Jak się okazuje, nowy system sprzedaży nie rozwiąże problemu niedoboru węgla.
- Od wielu lat wydobycie w polskim górnictwie było konsekwencje ograniczane przez kolejne rządy. Tego nie da się odtworzyć w ciągu kilku miesięcy. Polskie kopalnie nie będą w stanie zaspokoić krajowego zapotrzebowania na węgiel opałowy w tym sezonie grzewczym – podkreśla Bogusław Hutek, przewodniczący „Solidarności” w PGG.
Dlaczego węgiel jest drogi?
Niedobór węgla na rynku pojawił się w związku z embargiem na import z Rosji.
- Ja ekogroszku obecnie nie mam wcale. Nam kopalnie nie chcą sprzedawać, jeśli gdzieś jest, to można go kupić za 2600-2800 zł. W niektórych miejscach ekogroszek chodzi nawet powyżej 3000 zł - powiedział nam w czerwcu sprzedawca węgla spod Częstochowy.
Jarosław Kaczyński w weekend zaproponował wsparcie dla osób, których nie będzie stać na ogrzanie domu.
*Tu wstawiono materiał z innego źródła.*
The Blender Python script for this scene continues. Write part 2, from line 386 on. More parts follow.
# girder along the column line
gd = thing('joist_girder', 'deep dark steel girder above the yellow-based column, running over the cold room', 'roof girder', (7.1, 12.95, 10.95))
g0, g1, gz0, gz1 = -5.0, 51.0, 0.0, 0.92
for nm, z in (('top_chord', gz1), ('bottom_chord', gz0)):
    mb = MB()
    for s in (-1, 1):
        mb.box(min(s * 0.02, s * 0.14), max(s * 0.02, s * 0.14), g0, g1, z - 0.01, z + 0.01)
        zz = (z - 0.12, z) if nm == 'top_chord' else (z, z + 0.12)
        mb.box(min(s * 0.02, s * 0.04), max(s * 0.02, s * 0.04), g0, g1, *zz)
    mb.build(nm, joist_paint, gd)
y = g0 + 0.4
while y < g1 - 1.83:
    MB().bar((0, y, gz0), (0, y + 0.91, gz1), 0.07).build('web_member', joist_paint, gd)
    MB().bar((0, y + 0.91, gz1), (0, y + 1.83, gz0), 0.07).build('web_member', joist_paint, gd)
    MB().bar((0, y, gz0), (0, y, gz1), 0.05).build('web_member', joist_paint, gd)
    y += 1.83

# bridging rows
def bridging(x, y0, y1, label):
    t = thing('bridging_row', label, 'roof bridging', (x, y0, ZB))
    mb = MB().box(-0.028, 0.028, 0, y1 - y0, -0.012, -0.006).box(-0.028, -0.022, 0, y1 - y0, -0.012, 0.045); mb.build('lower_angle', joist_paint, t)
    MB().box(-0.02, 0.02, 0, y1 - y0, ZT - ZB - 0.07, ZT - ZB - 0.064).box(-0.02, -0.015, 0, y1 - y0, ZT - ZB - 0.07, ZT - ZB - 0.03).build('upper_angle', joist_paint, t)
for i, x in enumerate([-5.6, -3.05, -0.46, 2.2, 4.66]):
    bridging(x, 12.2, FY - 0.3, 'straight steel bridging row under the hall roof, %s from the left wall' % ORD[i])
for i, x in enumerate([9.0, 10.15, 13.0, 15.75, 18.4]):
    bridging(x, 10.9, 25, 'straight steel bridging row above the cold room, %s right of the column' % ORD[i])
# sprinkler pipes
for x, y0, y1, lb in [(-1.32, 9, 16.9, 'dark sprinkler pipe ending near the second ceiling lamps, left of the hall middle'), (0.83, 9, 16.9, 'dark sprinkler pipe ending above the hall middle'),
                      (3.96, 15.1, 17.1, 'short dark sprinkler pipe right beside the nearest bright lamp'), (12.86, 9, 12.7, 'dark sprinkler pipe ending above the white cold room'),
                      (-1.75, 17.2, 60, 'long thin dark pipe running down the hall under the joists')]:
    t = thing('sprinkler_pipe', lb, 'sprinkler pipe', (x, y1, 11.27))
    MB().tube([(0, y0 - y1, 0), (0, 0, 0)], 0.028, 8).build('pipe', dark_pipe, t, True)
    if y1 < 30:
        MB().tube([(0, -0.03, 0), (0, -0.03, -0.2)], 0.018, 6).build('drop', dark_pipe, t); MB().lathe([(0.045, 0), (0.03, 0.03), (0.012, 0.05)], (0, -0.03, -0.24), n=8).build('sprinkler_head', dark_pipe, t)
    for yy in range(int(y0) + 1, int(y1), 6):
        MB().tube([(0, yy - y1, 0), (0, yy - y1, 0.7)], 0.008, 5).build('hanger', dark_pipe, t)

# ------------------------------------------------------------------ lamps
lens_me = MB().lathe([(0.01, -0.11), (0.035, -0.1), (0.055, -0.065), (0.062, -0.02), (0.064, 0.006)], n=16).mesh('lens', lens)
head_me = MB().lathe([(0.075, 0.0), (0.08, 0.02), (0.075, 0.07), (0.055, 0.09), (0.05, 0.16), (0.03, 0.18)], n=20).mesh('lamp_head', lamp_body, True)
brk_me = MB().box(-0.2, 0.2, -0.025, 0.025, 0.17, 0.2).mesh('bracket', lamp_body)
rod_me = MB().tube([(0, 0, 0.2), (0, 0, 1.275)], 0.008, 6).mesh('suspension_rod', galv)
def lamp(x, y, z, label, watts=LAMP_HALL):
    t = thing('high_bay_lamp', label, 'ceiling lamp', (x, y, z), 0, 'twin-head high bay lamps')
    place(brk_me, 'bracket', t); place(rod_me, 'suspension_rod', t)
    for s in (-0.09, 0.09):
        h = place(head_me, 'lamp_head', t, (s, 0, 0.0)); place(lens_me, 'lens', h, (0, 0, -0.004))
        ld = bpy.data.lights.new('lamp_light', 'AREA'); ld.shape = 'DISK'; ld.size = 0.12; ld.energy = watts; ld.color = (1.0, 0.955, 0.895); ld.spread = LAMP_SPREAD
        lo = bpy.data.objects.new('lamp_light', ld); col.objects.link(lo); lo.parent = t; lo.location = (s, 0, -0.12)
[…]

Zapowiedź miała miejsce w czasie konwencji PiS w Markach. Ceny węgla dla wybranych odbiorców mają zostać obniżone.
- Podjęliśmy decyzję, że zapewnimy ludziom, którzy opalają węglem swoje domy, a ten węgiel dzisiaj bardzo zdrożał, nawet do trzech tysięcy złotych za tonę, ceny na poziomie tej, która była jeszcze do niedawna - powiedział Jarosław Kaczyński.
Jak obniżyć cenę węgla dla osób, których nie stać na jego zakup?
Ceny węgla miałyby zostać obniżone poprzez zastosowanie dwóch rozwiązań, takich jak:
- skrócenie łańcucha dostaw,
- likwidację pośredników.
Mówił o tym na antenie Polsat News Piotr Müller, rzecznik rady ministrów.
- Chcemy wykorzystać spółki Skarbu Państwa, aby skrócić łańcuchy dostaw. Zlikwidować pośredników i narzucane przez nich marże, bo one są w tej chwili bardzo duże - powiedział Müller. Chodzi o likwidację mrż sięgających nawet kilkuset złotych.
Jak dodał, rząd jest gotowy także na dalsze kroki, gdyby zaproponowane pomysły okazały się niewystarczające.
- Wtedy będziemy szukać innych rozwiązań, które będą skierowane do osób potrzebujących wsparcia - powiedział rzecznik rządu. Jak dodał, na razie nie ma planów odgórnego regulowania cen węgla.
Węgiel w sezonie grzewczym - czy nam go wystarczy? Jakie są polskie zapasy?
Agencja Rozwoju Przemysłu poinformowała, że zapasy węgla w kwietniu 2022 r. osiągnęły 1,3 mln ton. Rok wcześniej było to dokładnie 5,56 mln (kwiecień 2021 r.).
Według rządowych planów rosyjski węgiel w Polsce ma zostać zastąpiony węglem pochodzącym z Australii, Republiki Południowej Afryki i Kolumbii.
- Na dziś mamy zabezpieczone ponad 8 mln ton węgla. Jesteśmy po bezpiecznej stronie – powiedziała Anna Moskwa, minister klimatu i środowiska.
Na opał można również, za zgodą leśniczego zbierać w lesie gałęzie.